* World shares up 0.3% at highest since Oct 2022

* Euro touches more than 4-month peaks vs dollar

* Shipping stocks fall in Europe

LONDON, Dec 27 (Reuters) - World stocks rallied to their highest levels since late 2022 on Wednesday, with year-end optimism high on hopes that major central banks such as the U.S. Federal Reserve will start cutting interest rates early next year.

U.S. stock futures were flat a day after the S&P 500 touched its highest intraday level since January 2022. European shares were a touch higher, with trade generally subdued given public holidays across the region on Monday and Tuesday.

China's November industrial profits posted double-digit gains as overall manufacturing improved, data showed, although soft demand continued to constrain business growth expectations, emboldening calls for more macro policy support.

MSCI's world stock index touched a more than one-year high and is up 4.5% in December, while MSCI's broadest index of Asia-Pacific shares outside Japan rose more than 1% to an over four-month high.

"We still have strong equity markets and that is likely to hold through to New Year," said SEB chief economist Jens Magnusson.

A risk-on mood in world markets lifted the euro to more than four-month peaks against the dollar, while oil prices slipped as some major shippers returned to the Red Sea -- an area disrupted after Yemen's Houthi militant group began targeting vessels earlier this month.

Maersk shares fell more than 4.5%, and other shipping stocks fell, giving back part of this month's gains fuelled by expectations that a Red Sea traffic halt could boost rates.

Japan's Nikkei rallied more than 1%, and Hong Kong's Hang Seng Index rose 1.7% in its first trading day after the Christmas and Boxing Day holidays. Chinese blue chips eked out a marginal gain of 0.35%.

Market pricing now shows a more than 80% chance the Fed is likely to begin cutting rates next March, according to the CME FedWatch tool, with over 150 basis points of easing priced in for all of 2024.

Tim Murray, a capital markets strategist in the multi-asset division at T. Rowe Price, noted much of the year had been spent in fear that rate hikes would drag the economy into recession.

"Happily, that did not happen, and a more dovish Fed means the likelihood of recession in 2024 has fallen considerably," he said.

EURO SHINES

In currency markets, the dollar remained on the back foot and languished near a five-month low against a basket of currencies.

The euro touched its highest level since August, at $1.1055 , while the dollar was 0.1% firmer against the yen at 142.51 following the release of minutes from a Bank of Japan policy meeting earlier this month.

BOJ policymakers remain divided over if, and when, the central bank should move away from its ultra-loose monetary stance, the minutes show.

Brent crude futures slipped 0.2% to $80.89 a barrel, while U.S. WTI crude futures fell 0.5% to $75.37, pulling back from respective one-month highs hit the previous session.

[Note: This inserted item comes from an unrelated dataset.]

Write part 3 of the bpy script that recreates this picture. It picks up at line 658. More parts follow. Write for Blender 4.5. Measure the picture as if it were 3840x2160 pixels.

Oil prices rose more than 2% on Tuesday as fresh attacks on ships in the Red Sea prompted fears of shipping disruptions. Still, major shipping firms such as Maersk and France's CMA CGM said they were resuming passage through the Red Sea following the deployment of a multinational task force to the region.

SEB's Magnusson said his main scenario was that disturbances to shipping would be short-lived although there were risks to disruptions further out.

"It is something to keep an eye on from an inflation perspective as we know now what disturbances in global transportation can do to inflation," he added.

"It's not my main scenario but there is a tail risk of escalation and that's something that could impact risk appetite."

Iran denied on Monday a U.S. claim that a drone launched from Iran had struck a chemical tanker in the Indian ocean.